REQUIREMENTS: Please repeat all of the listing exactly.

INFORMATION PROVIDED:
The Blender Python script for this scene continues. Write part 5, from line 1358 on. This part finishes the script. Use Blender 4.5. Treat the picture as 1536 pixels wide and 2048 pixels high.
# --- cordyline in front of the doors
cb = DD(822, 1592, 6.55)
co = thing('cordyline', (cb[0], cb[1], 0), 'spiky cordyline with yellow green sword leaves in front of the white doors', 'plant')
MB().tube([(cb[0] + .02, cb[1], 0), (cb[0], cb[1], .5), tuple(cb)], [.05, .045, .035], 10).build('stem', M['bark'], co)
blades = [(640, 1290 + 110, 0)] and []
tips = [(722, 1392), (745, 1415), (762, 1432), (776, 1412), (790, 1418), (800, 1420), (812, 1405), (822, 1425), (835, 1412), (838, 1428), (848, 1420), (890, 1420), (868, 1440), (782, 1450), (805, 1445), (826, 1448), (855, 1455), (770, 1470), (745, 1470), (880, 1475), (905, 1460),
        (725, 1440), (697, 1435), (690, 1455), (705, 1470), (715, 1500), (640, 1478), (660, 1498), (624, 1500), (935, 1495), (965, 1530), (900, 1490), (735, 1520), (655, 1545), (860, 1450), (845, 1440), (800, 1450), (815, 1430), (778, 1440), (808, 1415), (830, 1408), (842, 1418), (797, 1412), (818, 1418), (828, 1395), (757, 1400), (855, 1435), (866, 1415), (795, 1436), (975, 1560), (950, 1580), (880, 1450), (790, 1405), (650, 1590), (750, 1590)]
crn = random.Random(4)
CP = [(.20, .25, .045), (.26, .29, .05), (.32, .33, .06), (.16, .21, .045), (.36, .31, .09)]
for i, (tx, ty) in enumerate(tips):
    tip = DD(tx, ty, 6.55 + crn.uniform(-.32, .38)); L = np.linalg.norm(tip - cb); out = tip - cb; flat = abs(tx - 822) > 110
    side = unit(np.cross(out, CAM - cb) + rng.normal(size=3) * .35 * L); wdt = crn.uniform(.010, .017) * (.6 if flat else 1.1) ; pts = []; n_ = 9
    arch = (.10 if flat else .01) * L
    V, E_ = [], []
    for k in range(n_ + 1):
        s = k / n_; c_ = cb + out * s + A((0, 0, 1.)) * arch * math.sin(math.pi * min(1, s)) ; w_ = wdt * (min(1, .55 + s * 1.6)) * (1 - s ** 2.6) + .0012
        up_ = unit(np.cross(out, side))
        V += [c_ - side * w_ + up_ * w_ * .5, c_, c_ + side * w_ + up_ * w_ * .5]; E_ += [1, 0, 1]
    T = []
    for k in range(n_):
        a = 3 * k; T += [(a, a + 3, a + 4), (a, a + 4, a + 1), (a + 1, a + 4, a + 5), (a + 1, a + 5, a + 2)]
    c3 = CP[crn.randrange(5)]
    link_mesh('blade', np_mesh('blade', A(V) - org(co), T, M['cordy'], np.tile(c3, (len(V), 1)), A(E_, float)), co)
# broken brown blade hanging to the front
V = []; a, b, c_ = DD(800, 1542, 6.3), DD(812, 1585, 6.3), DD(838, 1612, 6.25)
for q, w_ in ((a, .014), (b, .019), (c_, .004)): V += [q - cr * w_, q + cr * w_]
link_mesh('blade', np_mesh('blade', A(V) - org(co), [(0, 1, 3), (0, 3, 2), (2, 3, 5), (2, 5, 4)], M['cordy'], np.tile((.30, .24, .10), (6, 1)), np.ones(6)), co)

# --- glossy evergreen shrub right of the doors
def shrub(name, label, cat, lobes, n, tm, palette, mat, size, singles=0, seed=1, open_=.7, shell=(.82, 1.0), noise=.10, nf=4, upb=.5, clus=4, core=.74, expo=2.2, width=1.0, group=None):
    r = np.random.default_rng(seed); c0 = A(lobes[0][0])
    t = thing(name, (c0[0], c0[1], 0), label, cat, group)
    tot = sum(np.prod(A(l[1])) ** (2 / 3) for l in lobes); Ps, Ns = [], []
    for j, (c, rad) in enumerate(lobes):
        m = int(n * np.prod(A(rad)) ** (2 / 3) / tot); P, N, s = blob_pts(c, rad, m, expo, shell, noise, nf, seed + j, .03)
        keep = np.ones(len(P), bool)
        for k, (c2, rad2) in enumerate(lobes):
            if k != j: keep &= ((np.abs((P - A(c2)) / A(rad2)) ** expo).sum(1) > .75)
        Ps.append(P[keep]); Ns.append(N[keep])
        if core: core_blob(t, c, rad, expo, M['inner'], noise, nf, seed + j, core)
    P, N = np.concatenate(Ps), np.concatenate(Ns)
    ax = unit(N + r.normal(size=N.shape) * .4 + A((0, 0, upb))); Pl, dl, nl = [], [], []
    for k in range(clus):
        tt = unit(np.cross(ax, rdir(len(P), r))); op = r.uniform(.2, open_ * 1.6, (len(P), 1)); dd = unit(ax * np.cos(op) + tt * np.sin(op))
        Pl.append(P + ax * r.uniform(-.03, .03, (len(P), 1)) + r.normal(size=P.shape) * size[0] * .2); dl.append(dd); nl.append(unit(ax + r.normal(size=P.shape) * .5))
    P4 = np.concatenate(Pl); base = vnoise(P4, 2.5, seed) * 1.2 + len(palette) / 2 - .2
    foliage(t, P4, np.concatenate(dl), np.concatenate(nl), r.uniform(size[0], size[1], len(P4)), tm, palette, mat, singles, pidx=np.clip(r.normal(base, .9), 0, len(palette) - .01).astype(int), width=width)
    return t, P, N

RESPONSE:
The Blender Python script for this scene continues. Write part 5, from line 1358 on. This part finishes the script. Use Blender 4.5. Treat the picture as 1536 pixels wide and 2048 pixels high.
# --- cordyline in front of the doors
cb = DD(822, 1592, 6.55)
co = thing('cordyline', (cb[0], cb[1], 0), 'spiky cordyline with yellow green sword leaves in front of the white doors', 'plant')
MB().tube([(cb[0] + .02, cb[1], 0), (cb[0], cb[1], .5), tuple(cb)], [.05, .045, .035], 10).build('stem', M['bark'], co)
blades = [(640, 1290 + 110, 0)] and []
tips = [(722, 1392), (745, 1415), (762, 1432), (776, 1412), (790, 1418), (800, 1420), (812, 1405), (822, 1425), (835, 1412), (838, 1428), (848, 1420), (890, 1420), (868, 1440), (782, 1450), (805, 1445), (826, 1448), (855, 1455), (770, 1470), (745, 1470), (880, 1475), (905, 1460),
        (725, 1440), (697, 1435), (690, 1455), (705, 1470), (715, 1500), (640, 1478), (660, 1498), (624, 1500), (935, 1495), (965, 1530), (900, 1490), (735, 1520), (655, 1545), (860, 1450), (845, 1440), (800, 1450), (815, 1430), (778, 1440), (808, 1415), (830, 1408), (842, 1418), (797, 1412), (818, 1418), (828, 1395), (757, 1400), (855, 1435), (866, 1415), (795, 1436), (975, 1560), (950, 1580), (880, 1450), (790, 1405), (650, 1590), (750, 1590)]
crn = random.Random(4)
CP = [(.20, .25, .045), (.26, .29, .05), (.32, .33, .06), (.16, .21, .045), (.36, .31, .09)]
for i, (tx, ty) in enumerate(tips):
    tip = DD(tx, ty, 6.55 + crn.uniform(-.32, .38)); L = np.linalg.norm(tip - cb); out = tip - cb; flat = abs(tx - 822) > 110
    side = unit(np.cross(out, CAM - cb) + rng.normal(size=3) * .35 * L); wdt = crn.uniform(.010, .017) * (.6 if flat else 1.1) ; pts = []; n_ = 9
    arch = (.10 if flat else .01) * L
    V, E_ = [], []
    for k in range(n_ + 1):
        s = k / n_; c_ = cb + out * s + A((0, 0, 1.)) * arch * math.sin(math.pi * min(1, s)) ; w_ = wdt * (min(1, .55 + s * 1.6)) * (1 - s ** 2.6) + .0012
        up_ = unit(np.cross(out, side))
        V += [c_ - side * w_ + up_ * w_ * .5, c_, c_ + side * w_ + up_ * w_ * .5]; E_ += [1, 0, 1]
    T = []
    for k in range(n_):
        a = 3 * k; T += [(a, a + 3, a + 4), (a, a + 4, a + 1), (a + 1, a + 4, a + 5), (a + 1, a + 5, a + 2)]
    c3 = CP[crn.randrange(5)]
    link_mesh('blade', np_mesh('blade', A(V) - org(co), T, M['cordy'], np.tile(c3, (len(V), 1)), A(E_, float)), co)
# broken brown blade hanging to the front
V = []; a, b, c_ = DD(800, 1542, 6.3), DD(812, 1585, 6.3), DD(838, 1612, 6.25)
for q, w_ in ((a, .014), (b, .019), (c_, .004)): V += [q - cr * w_, q + cr * w_]
link_mesh('blade', np_mesh('blade', A(V) - org(co), [(0, 1, 3), (0, 3, 2), (2, 3, 5), (2, 5, 4)], M['cordy'], np.tile((.30, .24, .10), (6, 1)), np.ones(6)), co)

# --- glossy evergreen shrub right of the doors
def shrub(name, label, cat, lobes, n, tm, palette, mat, size, singles=0, seed=1, open_=.7, shell=(.82, 1.0), noise=.10, nf=4, upb=.5, clus=4, core=.74, expo=2.2, width=1.0, group=None):
    r = np.random.default_rng(seed); c0 = A(lobes[0][0])
    t = thing(name, (c0[0], c0[1], 0), label, cat, group)
    tot = sum(np.prod(A(l[1])) ** (2 / 3) for l in lobes); Ps, Ns = [], []
    for j, (c, rad) in enumerate(lobes):
        m = int(n * np.prod(A(rad)) ** (2 / 3) / tot); P, N, s = blob_pts(c, rad, m, expo, shell, noise, nf, seed + j, .03)
        keep = np.ones(len(P), bool)
        for k, (c2, rad2) in enumerate(lobes):
            if k != j: keep &= ((np.abs((P - A(c2)) / A(rad2)) ** expo).sum(1) > .75)
        Ps.append(P[keep]); Ns.append(N[keep])
        if core: core_blob(t, c, rad, expo, M['inner'], noise, nf, seed + j, core)
    P, N = np.concatenate(Ps), np.concatenate(Ns)
    ax = unit(N + r.normal(size=N.shape) * .4 + A((0, 0, upb))); Pl, dl, nl = [], [], []
    for k in range(clus):
        tt = unit(np.cross(ax, rdir(len(P), r))); op = r.uniform(.2, open_ * 1.6, (len(P), 1)); dd = unit(ax * np.cos(op) + tt * np.sin(op))
        Pl.append(P + ax * r.uniform(-.03, .03, (len(P), 1)) + r.normal(size=P.shape) * size[0] * .2); dl.append(dd); nl.append(unit(ax + r.normal(size=P.shape) * .5))
    P4 = np.concatenate(Pl); base = vnoise(P4, 2.5, seed) * 1.2 + len(palette) / 2 - .2
    foliage(t, P4, np.concatenate(dl), np.concatenate(nl), r.uniform(size[0], size[1], len(P4)), tm, palette, mat, singles, pidx=np.clip(r.normal(base, .9), 0, len(palette) - .01).astype(int), width=width)
    return t, P, N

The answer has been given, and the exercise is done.